That Was The Summer That Was 23 July – 05 September
The Least Silly Silly Season on Record
I hope you had a great summer, or winter, depending on where you are, but frankly, that is said more in hope than expectation. Record heat/flooding/bushfires mingled with a war in Europe, vertiginous fuel prices and inflation and the extended bout of finger pointing and blame shifting that is the aviation industry. Not to mention cancelled flights, lost luggage and a surge in sales of baggage tracing devices. Subscribers to the Aviation Intelligence Reporter know that in a year of broken records for heat, flooding and so on, we must surely have also broken the record for the worst silly season on record.
Most of all, it is to be hoped, we now know that whilst the pilots and the controllers have the industrial muscle, and the bloodymindness to use it, we depend as much on baggage handlers as we do the baggage handlers’ more celebrated colleagues. So celebrated are they that we are again gearing up, apparently, to help some very well paid and venerated parts of the industry celebrate their self-appointed International Day of… [insert undeserving profession here]. We have the International Day of Pilots for example and the International Day of Air Traffic Controllers – note too that ICAO and all the others join these bandwagons and tweet their support, issue press releases and generally jump onboard these meaningless things – but all this does is tell the world that we have apparently learnt nothing from this summer.
If we want to right the industry, instead of finger pointing and blaming others, we should be helping to get the celebrations were we actually need them. IATA, CANSO, ACI, all the others, should be demanding, demanding, that ICAO spend time at its upcoming Assembly actually doing something about this. We need an International Day of the Blokes that Drive the Honey Wagon; an International Day of the Aircraft Cleaning Crew; and, yes, an International Day of Baggage Handlers.

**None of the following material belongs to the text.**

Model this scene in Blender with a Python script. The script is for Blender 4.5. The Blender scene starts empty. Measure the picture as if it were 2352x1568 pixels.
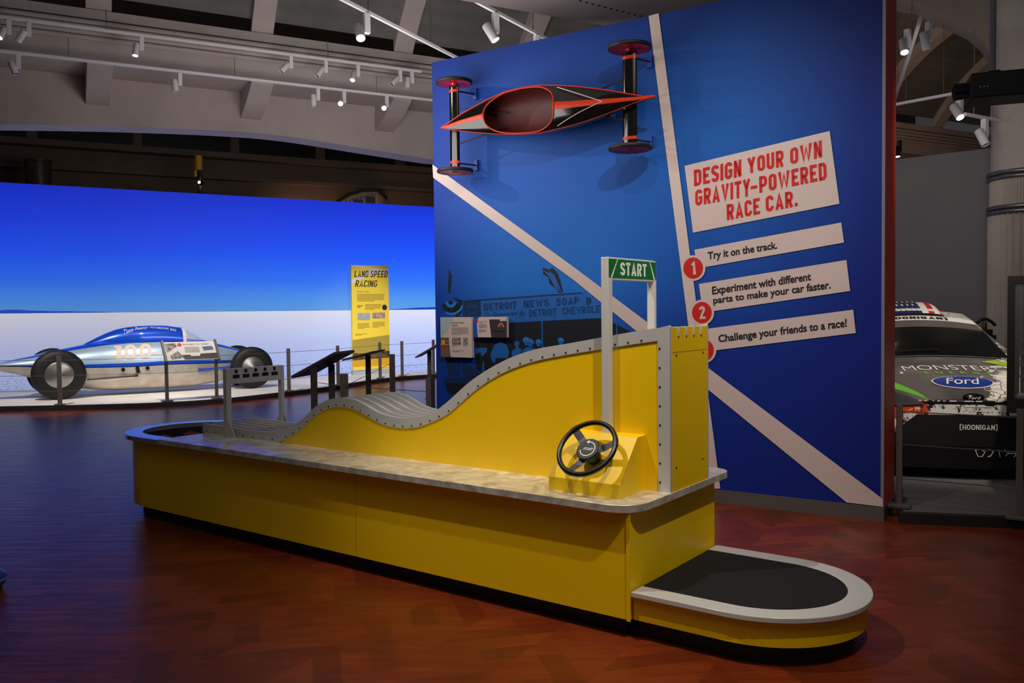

In the meantime, allow me to point out what I did over the holidays. As a postscript to the blog entry of late April last year where I talked about books of fiction about aviation, I can now completely recommend Great Circle by Maggie Shipstead. It is about aviation in the same that Noah’s Ark is about animal husbandry, but it is a wonderful novel. My library shelves for Zoom calls will henceforth have seven novels on it.